I'm aware that there are now a lot of bewildered and terrified people in this town wondering what on earth is going on. That's understandable, but it's worth stepping back and putting this all into some kind of perspective.
Until this spate began in May, there had only been one alleged murder here in the last year. Compare that with the nearby London boroughs of Ealing and Hillingdon. I also edit newspapers in these areas and my publications there are full of murder and mayhem on a weekly basis.
Covering south Bucks often seems like a church picnic in comparison.
But inevitably, there are going to be horrible instances of violence in a town the size of High Wycombe. And bizarrely, these things do tend to come in spates. At the end of summer last year, there was a worrying outbreak of unconnected cases which involved bloodshed. It prompted the Bucks Free Press to run with the controversial "Blood on the streets" headline as fears grew over the number of attacks.
But then it all went quiet again until now. I'm not pretending it's all sweetness and light in High Wycombe. And my sympathies go out to all victims of crime and their families. I do have some small first-hand knowledge of the subject having once been glassed and kicked in the head by a group of louts in Kentish Town, London, in an attack that could easily have killed me.
But I've been in High Wycombe for more than 15 years and I've always thought it was okay for a big town. I've drunk in its pubs, lived in its town centre and walked its streets at night.
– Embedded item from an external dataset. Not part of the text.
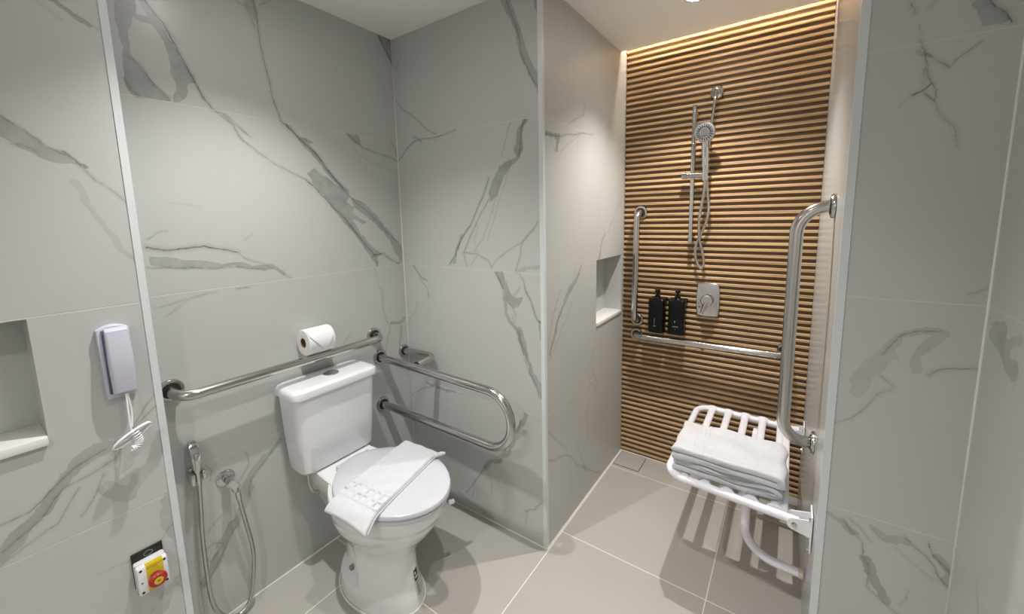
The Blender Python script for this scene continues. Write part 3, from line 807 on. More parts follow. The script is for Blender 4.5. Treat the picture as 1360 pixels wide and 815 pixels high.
bm = bmesh.new(); tube(bm, [(.2358, -.149, .760), (.236, -.160, .7595)], .0165, 20); obj('end_cap', bm, BLACK, t)
rail('grab_rail', 'vertical steel grab rail on the slatted wall left of the soap dispensers', 'grab rail', (.925, .9, 1.14),
     [(.927, .897, 1.441), (.927, .828, 1.438), (.921, .828, .838), (.919, .897, .835)], .045, [((.927, .893, 1.441), (0, -1, 0)), ((.919, .893, .835), (0, -1, 0))], .0165)
rail('grab_rail', 'horizontal steel grab rail low on the slatted wall under the dispensers', 'grab rail', (1.28, .9, .75),
     [(.919, .897, .746), (.925, .828, .752), (1.632, .828, .762), (1.634, .897, .775)], .045, [((.919, .893, .746), (0, -1, 0)), ((1.634, .893, .775), (0, -1, 0))], .0165)
rail('grab_rail', 'tall vertical steel grab rail on the right side above the shower seat', 'grab rail', (1.735, .28, 1.04),
     [(1.731, .255, 1.440), (1.640, .25, 1.440), (1.640, .265, .628), (1.731, .305, .628)], .085, [((1.7335, .255, 1.440), (-1, 0, 0)), ((1.7335, .305, .628), (-1, 0, 0))], .0195, fr=.038)

# ------------------------------------------------------------ toilet
TY = -.481
PY = -.494
def dring(xb, xf, hw, z, rear=.6, n=48, xc=None, ex=1.0, cy=TY, tap=.9):
    """egg outline: round front, narrower flattened rear"""
    xc = xb+(xf-xb)*.45 if xc is None else xc
    out = []
    for k in range(n):
        a = 2*PI*k/n; c, s = math.cos(a), math.sin(a)
        if c >= 0: x = xc+(xf-xc)*c; w = hw*s
        else:
            cc = abs(c)**tap; ss = abs(s)**.8*(1 if s >= 0 else -1)
            x = xc-(xc-xb)*cc; w = ss*hw*(1-(1-rear)*(abs(c)**1.5))
        out.append((x, cy+w, z))
    return out
t = thing('toilet', 'white close-coupled toilet with lid closed under a folded hand towel', 'toilet', (.35, TY, 0))
bm = bmesh.new()
secs = [(.165, .560, .118, 0, .85), (.163, .566, .122, .004, .85), (.165, .562, .119, .03, .85), (.165, .548, .112, .08, .82), (.165, .538, .106, .14, .8), (.16, .538, .104, .19, .78),
        (.155, .550, .112, .225, .76), (.15, .578, .132, .265, .74), (.148, .614, .156, .305, .7), (.148, .642, .172, .345, .66), (.148, .652, .1775, .370, .64), (.148, .658, .181, .375, .64),
        (.148, .672, .187, .405, .62), (.148, .676, .188, .432, .62), (.152, .672, .184, .440, .62)]
def sstep(a, b, x): x = min(1, max(0, (x-a)/(b-a))); return x*x*(3-2*x)
def recessed(ring):
    out = []
    for x, y, z in ring:
        k = sstep(.055, .085, z)*(1-sstep(.20, .27, z))*(1-sstep(.345, .385, x+.25*(z-.06)))
        out.append((x, TY+(y-TY)*(1-.34*k), z))
    return [(x, y+(PY-TY)*(1-sstep(.05, .40, z)), z) for x, y, z in out]
dense = []
for p, q in zip(secs, secs[1:]):
    m = max(1, int((q[3]-p[3])/.012))
    for i in range(m): dense.append(tuple(a+(b-a)*i/m for a, b in zip(p, q)))
dense.append(secs[-1])
loft(bm, [recessed(dring(a, b, c, z, r, n=96)) for a, b, c, z, r in dense])
bowl = obj('bowl', bm, PORC, t)
# shelf carrying the cistern
bm = bmesh.new()
def shelf_ring(x0, x1, hw0, hw1, z):
    pts = []
    for k in range(9): pts.append((x0, TY-hw0+2*hw0*k/8, z))
    for k in range(9): pts.append((x1, TY+hw1-2*hw1*k/8, z))
    return pts
loft(bm, [shelf_ring(.06, .20, .055, .07, .24), shelf_ring(.02, .24, .085, .10, .33), shelf_ring(.012, .27, .105, .125, .385), shelf_ring(.012, .275, .11, .13, .42), shelf_ring(.012, .262, .108, .128, .444), shelf_ring(.016, .255, .104, .122, .4475)])
obj('cistern_shelf', bm, PORC, t)
# foot pad with trap bulge recess on the side
bm = bmesh.new()
M = frame((.285, PY-.075, .085), (0, -1, .12)); lathe(bm, [(0, -.004), (.010, -.004), (.010, .006), (.006, .009), (0, .009)], M, 20)
obj('bolt_cap', bm, PRINTG, t)
bm = bmesh.new(); M = frame((.605, TY+.148, .345), (.6, 1, 0)); lathe(bm, [(.009, -.012), (.009, .008), (.006, .011), (0, .011)], M, 20)
obj('hinge_bumper', bm, WHITEP, t)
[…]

That's not to say nothing terrible will ever happen to me here; it's just that Wycombe is as good and bad as any other comparable large industrial town so close to London. I've also lived in supposedly genteel Windsor and I can tell you it's a lot rougher there.
Our newspapers will do our best to find out what happened in these recent incidents and householders have a right to be concerned and to demand assurances from police about their safety.
But I sincerely hope that none of this will cause lasting damage to the good name of a very decent town.